When I do get my boost controller down the road, for the top end of the map, if I'm going to go from 7lbs of boost to 12-14lbs, how much should I consider retarding the timing? I see Vadim's post is for 10lbs and the timing in the very last block is 22*. For the boost I'm hoping to run, would something around 19-20* in the last block be safe for 12-14lbs? And then smooth it out down from there? Or should it be a bit lower, say around 16-18*?

One last questions, base timing for 8.5:1CR, if I map over the lower portion of the tune from Vadim, should my base timing be about 20* since that is where it starts on that specific map? Sorry for all of the questions, this will be my first time really playing with a timing map, and I just want to start with fairly solid foundation of knowledge and a tune.
2010-05-28 15:49:56
#9
Originally Posted by Nathan_Barstow
I knew the GTi-R had the lower CR, and I noticed that it had much more aggressive timing, but I thought if that was safe for the GTi-R, than by retarding the timing a bit it would have the potential to be a pretty safe and powerful tune for a 8.5CR.
You're right there, but you'd have to remove so much timing you'd basically be where the U13 map is right now (although the GTi-R map does look like Nissan spent more time tuning all areas where on the U13 it's like they don't bother to tune the top middle section). If you want to remove 12 degrees from the entire GTi-R map you might be in good shape. Maybe. You'd have to compare.

Originally Posted by Nathan_Barstow
When I do get my boost controller down the road, for the top end of the map, if I'm going to go from 7lbs of boost to 12-14lbs, how much should I consider retarding the timing?
On 8.5:1 compression Enthalpy recommends removing 0.75 degrees for each 1 psi and while that sounds great there are so many more variables to take into account. If I were you I would remove at least 1.5 degrees for each 1 psi as you have a much higher flowing system (turbo, intake manifold, head) than what Enthalpy was imagining when he gave that advice.

This is to start with, and be safe. Timing might be able to be added back but you'll want to do that on a dyno and with detonation detection equipment.

Originally Posted by Nathan_Barstow
I see Vadim's post is for 10lbs and the timing in the very last block is 22*. For the boost I'm hoping to run, would something around 19-20* in the last block be safe for 12-14lbs? And then smooth it out down from there? Or should it be a bit lower, say around 16-18*?
19-20 sounds good and is probably where things will end up when you tune them. 16-18 is where you will be safe, and maybe where you should start.
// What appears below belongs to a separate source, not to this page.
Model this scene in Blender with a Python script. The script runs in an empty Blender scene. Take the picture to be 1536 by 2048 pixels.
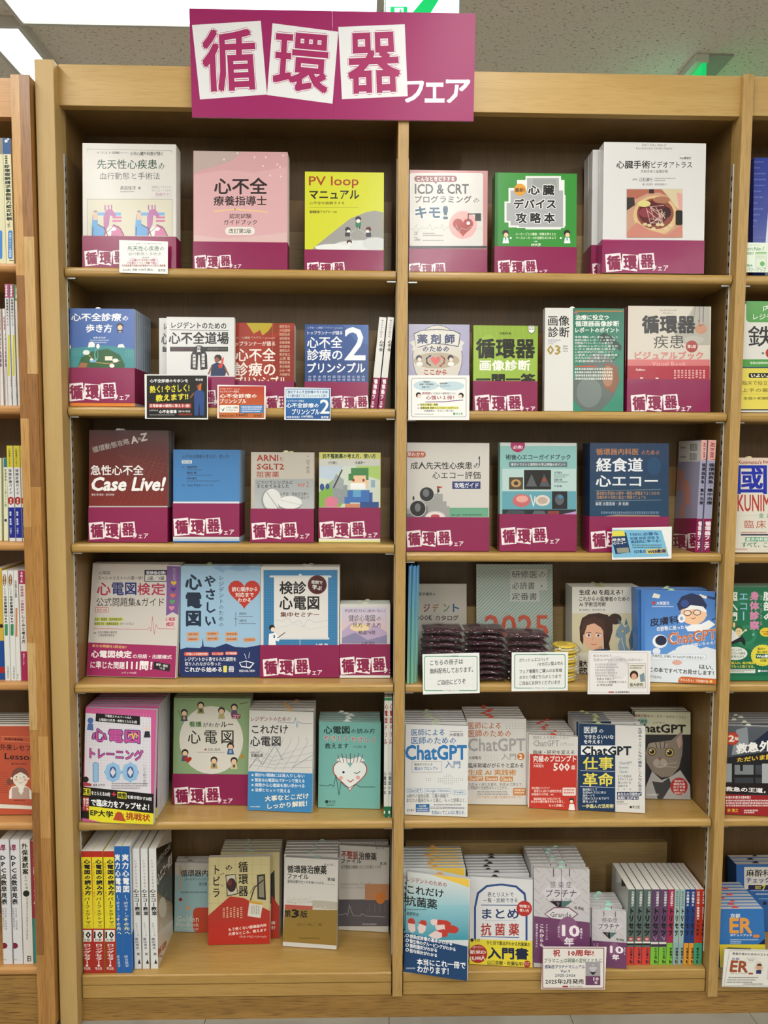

Originally Posted by Nathan_Barstow
One last questions, base timing for 8.5:1CR, if I map over the lower portion of the tune from Vadim, should my base timing be about 20* since that is where it starts on that specific map?
When you change timing in the idle areas of the map and then you go to time the engine with a timing light if you get the ECU in timing mode the ECU (I believe) removes all idle timing control and uses the pue values from the table. If you have 20 degrees in the idle areas of the table then you'll want to make sure the timing light shows 20 degrees. If you have 15 degrees in the timing map in the idle area then you'll want to make sure the timing light shows 15 degrees. Got it?
2010-05-28 15:57:11
#10
Got it. Appreciate the help Ben. I think I've got it covered enough now to get started on this. Another thing has me interested now, which is TP values. I just searched for (I think it was Vadim's again) TP Tuning thread, but could not find it. I thought it was stickied?